The next time we find ourselves tempted to be a little bit more selfish.
That little bit less giving.
That little bit more thinking ‘It’s somebody else’s problem’.
That little bit more holding on to ‘stuff’ instead of letting go of ‘The World, the Flesh, and the Devil’.
May we together say, in our best Xhosa accent of course, ‘Suka uSatan!’
This blog ‘Suka uSatan!’ is copyright © Andrew Dotchin 2024. It may be reproduced free of charge on condition that the source is acknowledged.
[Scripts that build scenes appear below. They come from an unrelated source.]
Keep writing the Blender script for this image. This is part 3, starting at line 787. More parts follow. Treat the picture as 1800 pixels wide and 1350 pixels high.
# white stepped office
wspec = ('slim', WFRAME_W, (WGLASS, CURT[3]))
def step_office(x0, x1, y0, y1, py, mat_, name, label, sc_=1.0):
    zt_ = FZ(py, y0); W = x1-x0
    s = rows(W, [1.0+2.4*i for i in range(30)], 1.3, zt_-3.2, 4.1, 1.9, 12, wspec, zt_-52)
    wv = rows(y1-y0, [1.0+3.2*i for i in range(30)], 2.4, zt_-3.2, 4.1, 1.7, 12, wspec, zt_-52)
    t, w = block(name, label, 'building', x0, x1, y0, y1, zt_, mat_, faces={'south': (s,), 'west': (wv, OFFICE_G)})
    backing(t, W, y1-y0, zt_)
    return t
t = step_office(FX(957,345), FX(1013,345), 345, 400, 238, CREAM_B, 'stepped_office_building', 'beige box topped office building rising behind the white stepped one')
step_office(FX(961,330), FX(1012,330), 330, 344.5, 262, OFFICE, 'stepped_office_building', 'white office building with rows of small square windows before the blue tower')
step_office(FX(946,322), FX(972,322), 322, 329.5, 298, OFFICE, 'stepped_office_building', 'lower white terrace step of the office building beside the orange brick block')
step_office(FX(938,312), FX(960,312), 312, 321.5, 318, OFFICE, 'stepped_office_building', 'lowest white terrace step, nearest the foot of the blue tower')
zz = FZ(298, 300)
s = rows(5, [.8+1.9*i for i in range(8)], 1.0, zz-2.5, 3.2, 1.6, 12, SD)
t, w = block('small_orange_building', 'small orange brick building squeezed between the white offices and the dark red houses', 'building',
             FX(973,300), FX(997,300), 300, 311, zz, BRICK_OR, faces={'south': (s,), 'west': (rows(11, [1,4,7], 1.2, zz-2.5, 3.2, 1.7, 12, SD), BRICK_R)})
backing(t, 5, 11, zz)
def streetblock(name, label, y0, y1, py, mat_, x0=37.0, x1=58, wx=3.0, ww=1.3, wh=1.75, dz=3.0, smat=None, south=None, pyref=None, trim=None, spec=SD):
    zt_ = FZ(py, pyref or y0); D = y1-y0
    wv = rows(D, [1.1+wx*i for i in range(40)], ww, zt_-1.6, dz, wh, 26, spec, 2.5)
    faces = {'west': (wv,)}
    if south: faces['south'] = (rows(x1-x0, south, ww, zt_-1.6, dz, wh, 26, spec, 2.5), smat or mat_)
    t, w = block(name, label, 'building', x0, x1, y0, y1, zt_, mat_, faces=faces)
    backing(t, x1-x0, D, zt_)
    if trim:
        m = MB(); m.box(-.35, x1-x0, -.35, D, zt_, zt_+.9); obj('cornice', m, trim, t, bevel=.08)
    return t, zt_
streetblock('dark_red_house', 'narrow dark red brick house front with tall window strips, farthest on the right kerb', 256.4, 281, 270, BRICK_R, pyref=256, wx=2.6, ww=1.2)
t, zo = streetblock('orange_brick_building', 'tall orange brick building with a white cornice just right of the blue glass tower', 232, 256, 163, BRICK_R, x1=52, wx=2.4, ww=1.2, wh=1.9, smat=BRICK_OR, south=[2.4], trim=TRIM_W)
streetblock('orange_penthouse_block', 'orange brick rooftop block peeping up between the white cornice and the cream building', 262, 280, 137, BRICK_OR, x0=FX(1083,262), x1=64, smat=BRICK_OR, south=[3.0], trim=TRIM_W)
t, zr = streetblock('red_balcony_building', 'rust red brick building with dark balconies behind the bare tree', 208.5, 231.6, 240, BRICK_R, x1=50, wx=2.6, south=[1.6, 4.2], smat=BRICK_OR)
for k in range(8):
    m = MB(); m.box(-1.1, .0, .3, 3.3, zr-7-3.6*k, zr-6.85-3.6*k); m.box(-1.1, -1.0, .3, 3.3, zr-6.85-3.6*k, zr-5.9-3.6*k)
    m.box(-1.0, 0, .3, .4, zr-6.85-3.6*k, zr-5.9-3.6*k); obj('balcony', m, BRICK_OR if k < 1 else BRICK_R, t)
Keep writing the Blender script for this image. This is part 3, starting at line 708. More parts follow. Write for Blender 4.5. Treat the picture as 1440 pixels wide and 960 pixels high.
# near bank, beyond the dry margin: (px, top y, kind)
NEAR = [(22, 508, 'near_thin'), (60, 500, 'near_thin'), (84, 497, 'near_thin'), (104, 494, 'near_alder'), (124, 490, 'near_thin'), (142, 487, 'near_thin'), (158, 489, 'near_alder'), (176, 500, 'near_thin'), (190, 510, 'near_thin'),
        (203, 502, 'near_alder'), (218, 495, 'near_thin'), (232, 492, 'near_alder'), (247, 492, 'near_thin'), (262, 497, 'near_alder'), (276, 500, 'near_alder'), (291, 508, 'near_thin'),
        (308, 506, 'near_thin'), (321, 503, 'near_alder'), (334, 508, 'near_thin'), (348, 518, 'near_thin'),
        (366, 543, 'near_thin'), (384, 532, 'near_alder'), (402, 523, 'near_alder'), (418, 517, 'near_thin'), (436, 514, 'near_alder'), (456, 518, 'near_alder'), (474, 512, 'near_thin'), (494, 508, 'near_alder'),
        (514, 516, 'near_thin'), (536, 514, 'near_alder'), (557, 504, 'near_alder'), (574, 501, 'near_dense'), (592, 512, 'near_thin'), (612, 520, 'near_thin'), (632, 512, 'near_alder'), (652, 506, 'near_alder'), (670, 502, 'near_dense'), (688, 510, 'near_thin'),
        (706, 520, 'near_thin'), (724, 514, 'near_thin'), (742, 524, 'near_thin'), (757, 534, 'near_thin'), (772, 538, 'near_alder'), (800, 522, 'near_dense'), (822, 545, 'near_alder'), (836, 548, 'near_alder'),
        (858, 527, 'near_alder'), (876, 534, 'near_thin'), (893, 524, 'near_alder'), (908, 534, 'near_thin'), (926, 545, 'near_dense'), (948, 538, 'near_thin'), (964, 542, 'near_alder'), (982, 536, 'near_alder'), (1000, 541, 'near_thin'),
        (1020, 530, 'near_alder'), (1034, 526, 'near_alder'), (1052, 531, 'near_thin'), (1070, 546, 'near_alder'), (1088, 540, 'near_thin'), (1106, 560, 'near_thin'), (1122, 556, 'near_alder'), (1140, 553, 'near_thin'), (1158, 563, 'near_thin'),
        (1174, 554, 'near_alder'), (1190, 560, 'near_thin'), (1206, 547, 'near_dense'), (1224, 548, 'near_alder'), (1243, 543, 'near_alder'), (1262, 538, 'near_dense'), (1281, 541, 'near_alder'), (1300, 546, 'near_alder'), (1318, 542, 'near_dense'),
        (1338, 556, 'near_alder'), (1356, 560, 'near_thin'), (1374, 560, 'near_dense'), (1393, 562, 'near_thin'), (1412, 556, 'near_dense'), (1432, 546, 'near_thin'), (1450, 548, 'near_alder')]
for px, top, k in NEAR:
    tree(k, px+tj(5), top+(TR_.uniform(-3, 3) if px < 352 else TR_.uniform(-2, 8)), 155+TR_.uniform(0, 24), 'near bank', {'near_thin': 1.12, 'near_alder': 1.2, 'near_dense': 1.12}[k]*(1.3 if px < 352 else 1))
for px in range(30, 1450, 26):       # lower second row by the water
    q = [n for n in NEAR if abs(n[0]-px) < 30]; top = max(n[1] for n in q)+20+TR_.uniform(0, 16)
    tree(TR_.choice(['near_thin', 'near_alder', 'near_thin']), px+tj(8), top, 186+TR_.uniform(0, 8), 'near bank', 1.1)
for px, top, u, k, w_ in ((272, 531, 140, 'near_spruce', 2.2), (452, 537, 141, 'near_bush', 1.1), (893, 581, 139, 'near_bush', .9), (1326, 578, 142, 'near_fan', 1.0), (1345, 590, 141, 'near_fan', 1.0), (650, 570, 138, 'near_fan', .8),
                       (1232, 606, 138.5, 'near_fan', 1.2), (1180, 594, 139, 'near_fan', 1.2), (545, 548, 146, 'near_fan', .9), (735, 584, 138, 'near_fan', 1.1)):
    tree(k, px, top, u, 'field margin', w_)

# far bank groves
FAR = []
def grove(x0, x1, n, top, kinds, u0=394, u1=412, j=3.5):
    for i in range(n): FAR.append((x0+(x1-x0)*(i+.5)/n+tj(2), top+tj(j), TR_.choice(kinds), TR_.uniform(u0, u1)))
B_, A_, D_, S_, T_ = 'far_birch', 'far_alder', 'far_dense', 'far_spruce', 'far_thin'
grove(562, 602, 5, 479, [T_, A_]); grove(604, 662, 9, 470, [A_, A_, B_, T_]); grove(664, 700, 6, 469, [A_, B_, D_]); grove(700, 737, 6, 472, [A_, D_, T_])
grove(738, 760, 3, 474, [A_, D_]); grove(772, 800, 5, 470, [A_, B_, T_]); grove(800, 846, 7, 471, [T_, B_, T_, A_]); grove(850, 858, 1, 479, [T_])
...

Peter Declares That Jesus Is the Messiah
27 Jesus went on with his disciples to the villages of Caesarea Philippi; and on the way he asked his disciples, ‘Who do people say that I am?’ 28And they answered him, ‘John the Baptist; and others, Elijah; and still others, one of the prophets.’ 29He asked them, ‘But who do you say that I am?’ Peter answered him, ‘You are the Messiah.’30And he sternly ordered them not to tell anyone about him.
Jesus Predicts His Death
31 Then he began to teach them that the Son of Man must undergo great suffering, and be rejected by the elders, the chief priests, and the scribes, and be killed, and after three days rise again. 32He said all this quite openly. And Peter took him aside and began to rebuke him. 33But turning and looking at his disciples, he rebuked Peter and said, ‘Get behind me, Satan! For you are setting your mind not on divine things but on human things.’
The Way of the Cross
34 He called the crowd with his disciples, and said to them, ‘If any want to become my followers, let them deny themselves and take up their cross and follow me.35For those who want to save their life will lose it, and those who lose their life for my sake, and for the sake of the gospel, will save it. 36For what will it profit them to gain the whole world and forfeit their life? 37Indeed, what can they give in return for their life? 38Those who are ashamed of me and of my words in this adulterous and sinful generation, of them the Son of Man will also be ashamed when he comes in the glory of his Father with the holy angels.’